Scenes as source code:
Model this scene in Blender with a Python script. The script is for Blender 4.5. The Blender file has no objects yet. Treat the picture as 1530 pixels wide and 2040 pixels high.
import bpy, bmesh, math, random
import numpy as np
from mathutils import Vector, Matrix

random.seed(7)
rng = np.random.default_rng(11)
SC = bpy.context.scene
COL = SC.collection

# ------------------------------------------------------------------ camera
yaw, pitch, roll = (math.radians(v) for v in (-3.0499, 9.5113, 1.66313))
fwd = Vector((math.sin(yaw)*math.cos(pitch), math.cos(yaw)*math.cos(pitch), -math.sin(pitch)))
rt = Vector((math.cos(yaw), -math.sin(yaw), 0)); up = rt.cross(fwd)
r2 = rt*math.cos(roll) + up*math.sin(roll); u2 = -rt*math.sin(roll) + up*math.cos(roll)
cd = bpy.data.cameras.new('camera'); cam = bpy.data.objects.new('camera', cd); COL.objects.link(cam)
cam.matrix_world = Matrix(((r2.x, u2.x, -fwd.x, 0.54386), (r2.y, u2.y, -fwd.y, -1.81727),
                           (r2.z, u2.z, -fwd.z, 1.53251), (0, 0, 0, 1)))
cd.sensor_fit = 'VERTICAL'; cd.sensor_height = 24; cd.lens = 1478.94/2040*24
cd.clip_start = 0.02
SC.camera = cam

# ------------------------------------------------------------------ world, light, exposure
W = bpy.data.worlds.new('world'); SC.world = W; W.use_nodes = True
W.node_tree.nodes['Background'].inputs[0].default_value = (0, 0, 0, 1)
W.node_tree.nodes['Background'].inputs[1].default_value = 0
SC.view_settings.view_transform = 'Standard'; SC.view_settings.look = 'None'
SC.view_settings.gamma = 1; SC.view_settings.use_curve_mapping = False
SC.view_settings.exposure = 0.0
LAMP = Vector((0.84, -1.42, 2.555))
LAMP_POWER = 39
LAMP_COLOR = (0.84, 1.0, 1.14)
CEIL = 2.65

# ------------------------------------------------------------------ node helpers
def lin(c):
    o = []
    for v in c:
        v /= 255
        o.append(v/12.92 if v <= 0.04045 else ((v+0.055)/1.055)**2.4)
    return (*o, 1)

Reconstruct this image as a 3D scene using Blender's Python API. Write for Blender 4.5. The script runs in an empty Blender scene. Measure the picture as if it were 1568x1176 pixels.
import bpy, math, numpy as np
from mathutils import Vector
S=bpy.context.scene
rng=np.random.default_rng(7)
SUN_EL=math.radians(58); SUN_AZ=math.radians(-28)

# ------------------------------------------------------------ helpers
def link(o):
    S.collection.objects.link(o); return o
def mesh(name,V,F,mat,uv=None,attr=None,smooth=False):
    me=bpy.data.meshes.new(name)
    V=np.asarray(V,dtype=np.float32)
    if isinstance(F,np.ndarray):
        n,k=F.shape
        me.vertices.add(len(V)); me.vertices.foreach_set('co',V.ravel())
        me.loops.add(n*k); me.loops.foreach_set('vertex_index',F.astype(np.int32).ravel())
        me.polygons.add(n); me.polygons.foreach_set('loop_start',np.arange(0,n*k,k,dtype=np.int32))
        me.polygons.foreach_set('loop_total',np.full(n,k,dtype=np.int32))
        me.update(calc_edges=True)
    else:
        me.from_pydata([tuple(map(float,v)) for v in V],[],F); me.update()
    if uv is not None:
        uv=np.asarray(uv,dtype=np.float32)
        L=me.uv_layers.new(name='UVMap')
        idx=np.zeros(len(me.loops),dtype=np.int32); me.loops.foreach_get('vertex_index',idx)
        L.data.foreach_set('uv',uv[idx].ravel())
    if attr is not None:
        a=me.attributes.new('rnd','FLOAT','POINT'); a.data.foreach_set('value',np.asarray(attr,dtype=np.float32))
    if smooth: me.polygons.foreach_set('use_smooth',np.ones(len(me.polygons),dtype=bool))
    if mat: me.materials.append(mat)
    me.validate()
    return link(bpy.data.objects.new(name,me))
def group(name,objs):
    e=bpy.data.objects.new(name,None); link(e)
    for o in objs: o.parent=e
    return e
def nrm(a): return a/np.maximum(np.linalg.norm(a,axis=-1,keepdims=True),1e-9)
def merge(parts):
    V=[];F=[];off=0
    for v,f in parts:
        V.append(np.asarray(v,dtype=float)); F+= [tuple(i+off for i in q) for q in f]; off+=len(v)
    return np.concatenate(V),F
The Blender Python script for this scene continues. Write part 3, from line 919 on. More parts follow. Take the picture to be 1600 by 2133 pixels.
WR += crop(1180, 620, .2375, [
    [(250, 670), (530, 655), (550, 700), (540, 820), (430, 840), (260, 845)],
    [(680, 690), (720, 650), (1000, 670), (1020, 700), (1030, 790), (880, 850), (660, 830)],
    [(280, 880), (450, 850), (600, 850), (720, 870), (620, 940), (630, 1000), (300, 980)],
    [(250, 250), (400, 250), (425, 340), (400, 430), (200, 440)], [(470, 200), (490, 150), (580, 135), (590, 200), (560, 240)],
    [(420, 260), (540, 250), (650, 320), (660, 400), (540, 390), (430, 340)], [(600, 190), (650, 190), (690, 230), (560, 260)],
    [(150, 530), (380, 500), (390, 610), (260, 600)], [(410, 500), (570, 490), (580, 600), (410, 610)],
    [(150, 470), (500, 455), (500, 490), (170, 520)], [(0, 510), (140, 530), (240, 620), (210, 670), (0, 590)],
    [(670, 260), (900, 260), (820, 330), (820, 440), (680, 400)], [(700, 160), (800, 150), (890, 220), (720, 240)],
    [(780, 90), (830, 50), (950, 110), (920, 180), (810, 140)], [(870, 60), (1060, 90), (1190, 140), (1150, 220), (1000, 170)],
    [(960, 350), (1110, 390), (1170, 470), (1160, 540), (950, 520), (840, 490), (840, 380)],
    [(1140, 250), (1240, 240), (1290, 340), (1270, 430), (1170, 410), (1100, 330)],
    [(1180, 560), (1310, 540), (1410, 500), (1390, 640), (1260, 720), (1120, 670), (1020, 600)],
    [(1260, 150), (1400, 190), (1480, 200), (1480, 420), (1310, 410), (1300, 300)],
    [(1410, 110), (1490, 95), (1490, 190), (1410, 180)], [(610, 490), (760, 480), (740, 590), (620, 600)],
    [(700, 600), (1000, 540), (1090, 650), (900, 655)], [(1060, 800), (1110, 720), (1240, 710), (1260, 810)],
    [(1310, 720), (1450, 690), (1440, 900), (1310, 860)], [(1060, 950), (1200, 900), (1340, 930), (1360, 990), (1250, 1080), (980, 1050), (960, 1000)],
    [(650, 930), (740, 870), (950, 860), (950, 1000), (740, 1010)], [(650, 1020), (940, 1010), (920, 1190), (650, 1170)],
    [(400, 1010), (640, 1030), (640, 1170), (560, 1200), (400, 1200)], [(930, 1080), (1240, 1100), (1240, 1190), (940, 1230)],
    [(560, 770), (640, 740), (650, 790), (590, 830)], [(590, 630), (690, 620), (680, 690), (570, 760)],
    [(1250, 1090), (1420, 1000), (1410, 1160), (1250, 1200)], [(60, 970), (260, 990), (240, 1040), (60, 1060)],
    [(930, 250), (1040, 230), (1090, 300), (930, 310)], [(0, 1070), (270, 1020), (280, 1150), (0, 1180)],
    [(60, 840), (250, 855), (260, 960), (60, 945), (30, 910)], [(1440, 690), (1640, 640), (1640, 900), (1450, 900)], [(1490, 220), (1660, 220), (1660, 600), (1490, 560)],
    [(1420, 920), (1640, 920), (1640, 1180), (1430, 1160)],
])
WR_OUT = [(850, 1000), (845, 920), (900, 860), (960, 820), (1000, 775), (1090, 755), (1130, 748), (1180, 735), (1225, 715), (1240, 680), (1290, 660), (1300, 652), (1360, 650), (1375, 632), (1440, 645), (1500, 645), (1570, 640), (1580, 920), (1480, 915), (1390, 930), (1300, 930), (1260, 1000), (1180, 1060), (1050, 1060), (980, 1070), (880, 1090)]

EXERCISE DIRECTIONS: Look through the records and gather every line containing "Blender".

RESULT OF THE TASK:
Model this scene in Blender with a Python script. The script is for Blender 4.5. The Blender file has no objects yet. Treat the picture as 1530 pixels wide and 2040 pixels high.
Reconstruct this image as a 3D scene using Blender's Python API. Write for Blender 4.5. The script runs in an empty Blender scene. Measure the picture as if it were 1568x1176 pixels.
The Blender Python script for this scene continues. Write part 3, from line 919 on. More parts follow. Take the picture to be 1600 by 2133 pixels.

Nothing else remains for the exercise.